Cable & Wireless cuts off new US callback service
Cable & Wireless' overseas telephone rates were incorrectly reported in Saturday's paper. The correct rates are 80 cents to $1.15 per minute depending on the time of day.
Cable & Wireless has pulled the plug on a Seattle-based company offering "callback'' long distance service to Bermuda customers.
And the same would happen to any other company offering the service, a Cable & Wireless spokesman said this week.
A company called Kallback has been advertising in The Royal Gazette , promising subscribers "international phone calls for less''.
The company's name alone suggests it is operating a callback system, like the one offered by Global Access Bermuda before the Supreme Court ruled it had to seek a telecommunications licence. A decision of the Telecommunications Commission is pending.
Mr. John Instone, spokesman for Cable & Wireless, said the company felt the court's judgement in the Global Access case "clearly demonstrated that C&W is not required to make service available to callback operators.
"As a matter of course, therefore, Cable & Wireless now blocks access to numbers they know to be being used for callback purposes.'' Earlier, Mr. Instone told The Royal Gazette that C&W was not aware of Kallback having customers in Bermuda and was not planning any action. However, that comment was made on April 13, not on April 18, as reported on Tuesday.
Kallback, which charges a $50 activation fee and a $10 monthly fee, promised long distance savings of 50 percent or more. To call the United States from Bermuda, it quoted rates of 53 cents to 90 cents per minute, depending on the time of day. Telco charges 90 cents to $1.25 per minute.
A Kallback spokesman said rates were also available between Bermuda and the United Kingdom, Canada, and most other places in the world.
More than 1,000 customers signed up with GAB after it launched its service last spring.

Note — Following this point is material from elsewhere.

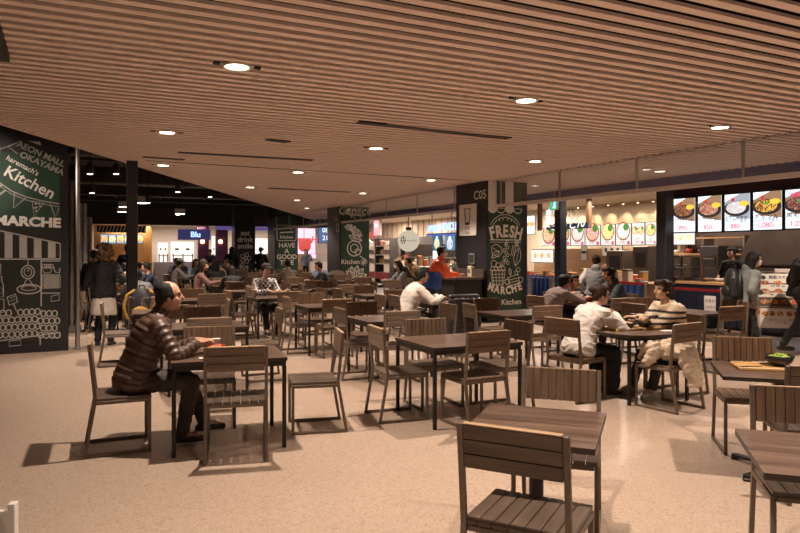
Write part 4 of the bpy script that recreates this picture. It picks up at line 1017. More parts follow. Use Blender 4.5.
for i, (px, w_) in enumerate([(437, .72), (450, .72)]):
    q = at_stall(px, 12.1); t = thing('dessert_menu_lightbox', ['blue lit dessert panel with the yellow drink', 'blue lit dessert panel with the white ice drink'][i], 'menu light box', (q.x, q.y, ZH(243, q.y)), SA, 'blue dessert menu panels')
    MB().box(0, .02, 0, w_, .04, .56, .006).build('case', M_SCRN, t); MB().box(0, -.003, 0, w_ - .03, .006, .52).build('lit_panel', glow('panel_blue%d' % i, (.03 + .1 * i, .12 + .15 * i, .22 + .2 * i), 1.0), t)
    m = MB(); m.disc(0, -.03, .2, -.008, 18); chalk('drink_picture', FR[i], t, m); m = MB(); m.flat([(-.1, .1), (.1, .1), (.06, .24), (-.06, .24)], -.0085); chalk('cream_picture', M_LIT, t, m)
q = at_stall(436, 12.3); t = thing('price_card', 'pale lit price card below the blue dessert panels', 'sign', (q.x, q.y, ZH(255, q.y)), SA); MB().box(0, .01, 0, .5, .02, .36, .004).build('case', M_DARK, t); MB().box(0, -.003, 0, .46, .006, .32).build('lit_panel', M_LIT, t)
# pink lit box and the goods shelves by the second pillar
q = at_stall(376.5, 12.6); t = thing('pink_light_box', 'pink and white light box over the sweets shelves', 'sign', (q.x, q.y, ZH(228, q.y)), SA)
MB().box(0, .06, 0, .62, .12, .72, .01).build('case', M_RAIL, t); MB().box(0, -.003, 0, .58, .006, .68).build('lit_panel', glow('pinkish', (1.0, .42, .45), 1.2), t); MB().box(0, -.007, .1, .3, .004, .12).build('caption', M_LIT, t)
MB().box(-1.0, .05, -.30, 1.2, .10, .22).build('red_strip', glow('redstrip', (.7, .04, .03), .9), t)
SW = [mat('sweet_%d' % i, c, .45) for i, c in enumerate([(.7, .12, .08), (.75, .62, .3), (.72, .66, .56), (.2, .3, .5), (.6, .35, .1), (.5, .15, .25), (.25, .4, .2)])]
for j, (px, u) in enumerate([(372, 12.9), (386.5, 12.9)]):
    q = at_stall(px, u); t = thing('sweets_shelf', ['tall sweets shelf right beside the second chalk pillar', 'sweets shelf between the pillar and the round sign'][j], 'shelf', (q.x, q.y, 0), SA)
    for z in (.55, .95, 1.35, 1.75): MB().box(0, 0, z, 1.5, .4, .04).build('shelf_board', M_CREAM, t)
    for e in (-1, 1): MB().box(e * .76, 0, 1.05, .05, .42, 2.1).build('side_panel', M_CREAM if j == 0 else M_DARK, t)
    MB().box(0, -.19, .42, 1.5, .05, .30).build('front_band', M_RED, t)
    for zi, z in enumerate((.97, 1.37, 1.77)):
        for i in range(7):
            e = q + Vector((math.cos(SA), math.sin(SA), 0)) * (-.62 + .205 * i); ci = gr.randrange(7)
            o = MB(); hh = gr.uniform(.16, .28); o.box(0, 0, hh * .42, .15, .12, hh * .84, .01); o.mi(1).prism([(-.075, hh * .84), (.075, hh * .84), (.02, hh), (-.02, hh)], -.02, .02)
            o = o.build('sweets_packet', [SW[ci], SW[(ci + 3) % 7]], None, (e.x, e.y, z), SA); tag(o, '%s packet from the left, %s board of the %s' % (kk[i], ['lower', 'middle', 'top'][zi], ['sweets shelf beside the pillar', 'sweets shelf by the round sign'][j]), 'packet', 'packets on the sweets shelves')
# ------------------------------------------------------------------ far end of the hall
def at_far(px, v):
    r = (px - 400) / FL; Y = v / (-r * .444 + .896); return Vector((r * Y, Y, 0))
FA = R(UA)
def farbox(name, px0, px1, v, z0, z1, m, label=None, cat=None, d=.3, kind=None):
    a, b = at_far(px0, v), at_far(px1, v); c = (a + b) / 2
    o = MB().box(0, d / 2, (z1 - z0) / 2, (b - a).length, d, z1 - z0, .006).build(name, m, None, (c.x, c.y, z0), FA)
    return tag(o, label, cat, None, kind)
M_FARL = glow('far_shop_light', (1.0, .92, .82), 1.25); M_PURP = mat('purple_wall', (.10, .03, .09), .5)
VF = 33.0
farbox('beam_far_fascia', 84, 330, VF - .1, 2.74, 3.5, mat('far_fascia', (.03, .026, .024), .6), kind='structure')
farbox('wall_far', 80, 345, VF + 3.4, 0, 3.4, mat('far_shop_wall', (.62, .54, .46), .6), kind='structure')
farbox('ceiling_far', 80, 300, VF, 2.80, 2.84, M_SOFF, d=3.5, kind='structure')
# wooden burger stall with its lit menu
o = farbox('partition_wood', 94, 152, VF + .9, 0, 2.74, wood('stall_wood', (.40, .20, .06), (.55, .30, .10), .5, 'Z', 1.0), kind='structure', d=.2)
a, b = at_far(97, VF), at_far(146, VF); c = (a + b) / 2; t = thing('striped_awning', 'black and white striped awning strip over the wooden stall', 'awning', (c.x, c.y, 2.38), FA); L_ = (b - a).length
MB().box(0, .05, .14, L_, .06, .30).build('awning_board', M_BLACK, t); m = MB()
for k in range(14): x = -L_ / 2 + L_ * k / 14; m.flat([(x + .03, 0), (x + .09, 0), (x + .18, .28), (x + .12, .28)], .015)
chalk('awning_stripe', M_WHITE, t, m)
for i, (x0, x1) in enumerate([(100.5, 108), (108.5, 116), (116.5, 124), (124.5, 131), (137.5, 143)]):
    a, b = at_far(x0, VF + .7), at_far(x1, VF + .7); c = (a + b) / 2; W = (b - a).length
    t = thing('burger_menu_screen', '%s lit menu screen of the wooden stall behind the standing woman' % ['first', 'second', 'third', 'fourth', 'last'][i], 'screen', (c.x, c.y, ZH(239, c.y)), FA, 'lit screens of the wooden stall')
    MB().box(0, .03, 0, W, .06, .44).build('frame', M_SCRN, t); MB().box(0, -.003, 0, W - .03, .006, .40).build('lit_panel', glow('screen_cool', (.45, .62, .75), 1.1), t)
    m = MB(); m.disc(0, 0, .14, -.008, 14); chalk('dish_picture', FR[0] if i % 2 else NOOD[3], t, m); text('定食', .09, M_DKINK, t, 0, -.15, -.008)
farbox('stall_counter', 94, 152, VF - .2, 0, 1.0, wood('stall_wood', (.4, .2, .06), (.5, .3, .1)), 'wooden counter of the far stall with lit screens', 'counter', d=.6)
# white lit shops
for i, (x0, x1, z0, z1) in enumerate([(158, 168, .9, 1.95), (171, 194, .9, 2.0), (212, 219, .9, 2.3), (247, 268, .8, 2.2)]):
    farbox('lit_shop_window', x0, x1, VF + 2.2, z0, z1, M_FARL, ['narrow bright shop window right of the wooden stall', 'wide bright shop window in the far left shops', 'bright strip of window between the purple walls', 'bright shop window between the two far chalk pillars'][i], 'shop window', d=.1)
    a, b = at_far(x0, VF + 2.15), at_far(x1, VF + 2.15); c = (a + b) / 2; L_ = (b - a).length
    so = thing('shop_shelving', 'dark shelving before the %s' % ['narrow bright shop window', 'wide bright shop window', 'bright strip between purple walls', 'bright window between far pillars'][i], 'shelf', (c.x, c.y, 0), FA)
    for zz in (.95, 1.3): MB().box(0, -.12, zz, L_ * .9, .2, .04).build('shelf_board', M_HOOD, so)
    for e in (-.42, .0, .42): MB().box(L_ * e, -.12, .7, .04, .2, 1.4).build('upright', M_HOOD, so)
    for e in (-.25, .22): m = MB(); m.box(L_ * e, -.03, 1.62, L_ * .16, .03, .10); m.build('dark_plaque', M_BLACK, so)
for i, (x0, x1) in enumerate([(154, 200), (246, 270)]): farbox('shop_counter', x0, x1, VF + 1.2, 0, 1.0, mat('shop_counter', (.25, .22, .24), .5), ['grey counter of the bright far shop', 'grey counter between the far pillars'][i], 'counter', d=.5)
for i, (x0, x1) in enumerate([(198, 209), (216, 228)]):
    o = farbox('partition_purple_%d' % (i + 1), x0, x1, VF + .4, 0, 2.74, M_PURP, kind='structure', d=.2)
for i, px in enumerate((202.5, 220.5)):
    q = at_far(px, VF + .36); t = thing('wall_sconce', ['left of two glowing sconces on the purple walls', 'right of two glowing sconces on the purple walls'][i], 'sconce', (q.x, q.y, 1.9), FA, 'sconces on the purple walls')
    MB().lathe([(.05, 0), (.09, .03), (.09, .15), (.05, .18)], 12).build('shade', glow('sconce', (1.0, .55, .22), 9.0), t); MB().box(0, .06, .09, .06, .1, .06).build('bracket', M_BLACK, t)
q = at_far(190, VF - .3); t = thing('blue_shop_sign', 'blue-white lit letters above the bright far shop', 'sign', (q.x, q.y, 2.18), FA)
text('Blu', .36, M_NEON, t, .25, .12, -.04, bold=.03, depth=.02, name='lit_letters'); MB().box(.2, 0, .12, 1.5, .04, .5, .01).build('back_panel', glow('purpleblue', (.10, .10, .34), .3), t)
farbox('purple_light_strip', 216, 268, VF - .25, 2.55, 2.72, glow('purple_strip', (.14, .09, .32), .7), 'purple lit strip above the far shops', 'light strip', d=.08)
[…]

At the end of May, Cable & Wireless blocked the company's calls, and Puisne Judge the Hon. Mr. Justice Ground later ruled that GAB required a Bermuda licence.
Callback services offer cheaper long-distance rates by using telephone lines based in the United States, where rates are very competitive.
The Bermuda customer would place a call to a US-based computer, wait for one ring, and then hang up. The callback computer would then ring back within seconds, and provide the user with an American phone line.